God has let the encouragement from the body of Christ roll this week.
I have received a couple of thank you cards in the mail in the past couple of days. Snail Mail! Gotta love it. They have been really encouraging. And both were about the woman's conference. Diane sent me one and she didn't even go to the conference. I had shared at our Faith Family about how I was just feeling under attack since sharing my testimony. Satan has really just been hitting me saying that I shared too much and that people are going to look at me differently. I received a card saying that she was sure that I had been used at the conference and just very kindly reminding me it wasn't about what others thought but what God thought of what I had shared.
Later this week I got a message from Facebook from Deb. She thanked me for being honest in my testimony and told me it was funny because she already saw me as a "beautiful woman of God even before the conference" Her message came to my inbox at work in two messages.

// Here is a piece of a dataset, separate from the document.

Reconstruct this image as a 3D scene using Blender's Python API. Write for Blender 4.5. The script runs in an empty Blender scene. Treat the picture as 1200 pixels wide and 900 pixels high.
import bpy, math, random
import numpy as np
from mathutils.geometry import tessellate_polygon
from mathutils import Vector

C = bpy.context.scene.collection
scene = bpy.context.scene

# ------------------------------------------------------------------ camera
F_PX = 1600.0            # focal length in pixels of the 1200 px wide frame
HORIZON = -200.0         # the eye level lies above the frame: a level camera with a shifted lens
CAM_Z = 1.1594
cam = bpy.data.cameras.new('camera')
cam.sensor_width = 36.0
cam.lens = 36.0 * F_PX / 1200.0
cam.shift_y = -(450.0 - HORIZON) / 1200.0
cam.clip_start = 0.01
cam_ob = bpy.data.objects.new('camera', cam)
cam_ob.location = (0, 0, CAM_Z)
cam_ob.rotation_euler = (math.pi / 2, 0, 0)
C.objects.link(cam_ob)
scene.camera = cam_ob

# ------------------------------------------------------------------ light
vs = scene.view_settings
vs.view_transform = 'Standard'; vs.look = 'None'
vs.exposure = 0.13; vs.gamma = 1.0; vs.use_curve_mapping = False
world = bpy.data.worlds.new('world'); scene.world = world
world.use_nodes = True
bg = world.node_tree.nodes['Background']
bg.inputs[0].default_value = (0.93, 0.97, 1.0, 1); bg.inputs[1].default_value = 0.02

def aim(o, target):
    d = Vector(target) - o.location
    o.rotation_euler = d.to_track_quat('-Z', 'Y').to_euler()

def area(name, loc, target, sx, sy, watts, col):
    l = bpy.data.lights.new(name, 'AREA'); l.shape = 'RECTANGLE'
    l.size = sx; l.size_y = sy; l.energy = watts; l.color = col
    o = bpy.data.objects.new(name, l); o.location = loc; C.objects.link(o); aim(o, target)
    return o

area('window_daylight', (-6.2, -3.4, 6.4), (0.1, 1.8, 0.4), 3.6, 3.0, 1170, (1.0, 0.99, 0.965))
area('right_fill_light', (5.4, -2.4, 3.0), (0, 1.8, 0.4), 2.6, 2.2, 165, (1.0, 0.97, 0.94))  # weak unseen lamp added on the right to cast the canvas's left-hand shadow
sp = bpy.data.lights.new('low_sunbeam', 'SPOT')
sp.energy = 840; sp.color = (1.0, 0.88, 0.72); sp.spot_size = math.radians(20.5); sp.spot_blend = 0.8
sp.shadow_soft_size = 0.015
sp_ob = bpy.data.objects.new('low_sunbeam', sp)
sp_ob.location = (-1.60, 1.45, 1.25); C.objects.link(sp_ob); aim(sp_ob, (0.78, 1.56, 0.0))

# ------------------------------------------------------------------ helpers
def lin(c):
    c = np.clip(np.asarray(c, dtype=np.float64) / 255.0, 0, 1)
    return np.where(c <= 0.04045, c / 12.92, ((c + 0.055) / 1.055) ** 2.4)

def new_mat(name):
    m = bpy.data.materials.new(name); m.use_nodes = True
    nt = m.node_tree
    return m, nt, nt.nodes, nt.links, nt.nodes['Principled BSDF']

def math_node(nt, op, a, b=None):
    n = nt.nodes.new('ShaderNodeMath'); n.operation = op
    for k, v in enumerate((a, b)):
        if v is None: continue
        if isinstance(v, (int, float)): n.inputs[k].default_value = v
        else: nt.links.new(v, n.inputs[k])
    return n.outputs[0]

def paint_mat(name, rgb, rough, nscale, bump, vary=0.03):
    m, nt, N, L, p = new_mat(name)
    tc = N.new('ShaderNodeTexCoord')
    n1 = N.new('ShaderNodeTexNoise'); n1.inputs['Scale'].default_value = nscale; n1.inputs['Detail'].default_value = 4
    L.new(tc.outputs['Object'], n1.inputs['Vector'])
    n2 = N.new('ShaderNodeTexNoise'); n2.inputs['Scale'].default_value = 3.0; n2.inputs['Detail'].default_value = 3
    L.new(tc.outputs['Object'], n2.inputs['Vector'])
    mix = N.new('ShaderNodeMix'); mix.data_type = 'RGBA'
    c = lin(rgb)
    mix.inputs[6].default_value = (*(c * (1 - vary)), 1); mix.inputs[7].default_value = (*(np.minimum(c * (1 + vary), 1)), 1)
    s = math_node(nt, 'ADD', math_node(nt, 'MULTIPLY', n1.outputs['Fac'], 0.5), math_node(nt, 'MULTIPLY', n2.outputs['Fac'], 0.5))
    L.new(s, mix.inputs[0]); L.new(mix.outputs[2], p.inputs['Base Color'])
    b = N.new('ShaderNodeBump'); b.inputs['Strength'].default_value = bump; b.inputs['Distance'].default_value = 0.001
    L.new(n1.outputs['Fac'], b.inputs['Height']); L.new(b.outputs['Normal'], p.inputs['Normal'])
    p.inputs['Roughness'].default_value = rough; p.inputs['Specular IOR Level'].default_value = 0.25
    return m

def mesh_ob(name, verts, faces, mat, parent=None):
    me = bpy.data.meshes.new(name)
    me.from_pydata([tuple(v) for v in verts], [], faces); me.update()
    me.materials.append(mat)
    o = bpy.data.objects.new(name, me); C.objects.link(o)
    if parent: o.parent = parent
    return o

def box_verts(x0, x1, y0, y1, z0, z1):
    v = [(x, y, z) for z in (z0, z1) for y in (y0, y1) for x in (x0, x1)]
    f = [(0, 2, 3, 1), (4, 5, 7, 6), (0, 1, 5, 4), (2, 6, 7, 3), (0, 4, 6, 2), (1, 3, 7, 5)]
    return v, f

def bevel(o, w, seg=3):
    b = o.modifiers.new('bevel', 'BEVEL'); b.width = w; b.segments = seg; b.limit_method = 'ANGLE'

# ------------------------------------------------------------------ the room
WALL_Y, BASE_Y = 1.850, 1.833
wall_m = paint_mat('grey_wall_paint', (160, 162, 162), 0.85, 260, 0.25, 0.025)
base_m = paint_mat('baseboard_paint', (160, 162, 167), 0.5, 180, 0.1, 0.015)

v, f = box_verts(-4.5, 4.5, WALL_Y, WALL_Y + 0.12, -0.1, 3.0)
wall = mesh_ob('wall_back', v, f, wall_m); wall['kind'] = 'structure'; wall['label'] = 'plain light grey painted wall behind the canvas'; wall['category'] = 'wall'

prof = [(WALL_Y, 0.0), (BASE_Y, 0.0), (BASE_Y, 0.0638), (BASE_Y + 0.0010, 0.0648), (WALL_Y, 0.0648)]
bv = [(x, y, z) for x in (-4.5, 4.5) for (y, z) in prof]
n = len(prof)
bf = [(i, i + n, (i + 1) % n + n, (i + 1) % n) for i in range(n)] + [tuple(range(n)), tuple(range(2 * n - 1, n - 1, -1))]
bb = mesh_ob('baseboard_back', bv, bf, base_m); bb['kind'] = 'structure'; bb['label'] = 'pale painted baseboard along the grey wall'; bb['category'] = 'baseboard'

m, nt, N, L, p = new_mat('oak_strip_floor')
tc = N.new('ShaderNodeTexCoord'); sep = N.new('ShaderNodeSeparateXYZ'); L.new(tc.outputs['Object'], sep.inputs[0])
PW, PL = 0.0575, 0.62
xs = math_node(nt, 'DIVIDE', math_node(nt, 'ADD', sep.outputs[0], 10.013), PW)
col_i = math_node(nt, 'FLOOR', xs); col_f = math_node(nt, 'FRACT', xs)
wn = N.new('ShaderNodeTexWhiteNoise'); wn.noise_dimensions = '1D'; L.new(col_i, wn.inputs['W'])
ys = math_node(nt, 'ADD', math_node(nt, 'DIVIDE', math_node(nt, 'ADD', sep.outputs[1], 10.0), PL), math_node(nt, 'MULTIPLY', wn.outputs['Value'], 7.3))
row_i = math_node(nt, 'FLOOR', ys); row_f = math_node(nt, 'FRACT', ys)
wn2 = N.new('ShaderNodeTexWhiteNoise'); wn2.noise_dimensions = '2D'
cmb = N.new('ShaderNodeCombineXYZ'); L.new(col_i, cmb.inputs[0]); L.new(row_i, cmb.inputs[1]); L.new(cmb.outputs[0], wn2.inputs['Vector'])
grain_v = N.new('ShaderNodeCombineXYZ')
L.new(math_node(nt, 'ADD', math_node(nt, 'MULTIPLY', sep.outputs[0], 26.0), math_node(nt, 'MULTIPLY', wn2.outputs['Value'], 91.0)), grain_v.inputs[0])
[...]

The second part that started with funny came first before the previous letter. Here I am sitting at my desk at work reading my email with tears streaming down my face! Goodness!
The last thing was a letter I received today from Amy and her mom Laura. I have a lot of respect for this family. They are an amazing family of God and that is very evident in the family dynamics and just their interactions with everyone. Both Amy and Laura had portions of the card they wrote. Again I was thanked for being vulnerable and honest. It must really be counter-cultural to be transparent with people, because that seems to be the thing I am thanked for the most. Why are we so afraid to let people see the real us? It was hard to share my testimony but at the same time freeing! This who I am. A sinner saved by grace and very messed up in a lot of ways, but a work in progress with Jesus as my author. Maybe I will post my testimony... The only thing then is that it will be out there for the whole world to see... I guess I am not as transparent as I try to make out I am.
Thank you Jesus that my identity is in You and You alone. Thank you that there is nothing good in me apart from You. That takes a lot if the pressure off of me. I need to live according to you and you will do mighty works in and through me. Make me willing to be used by you.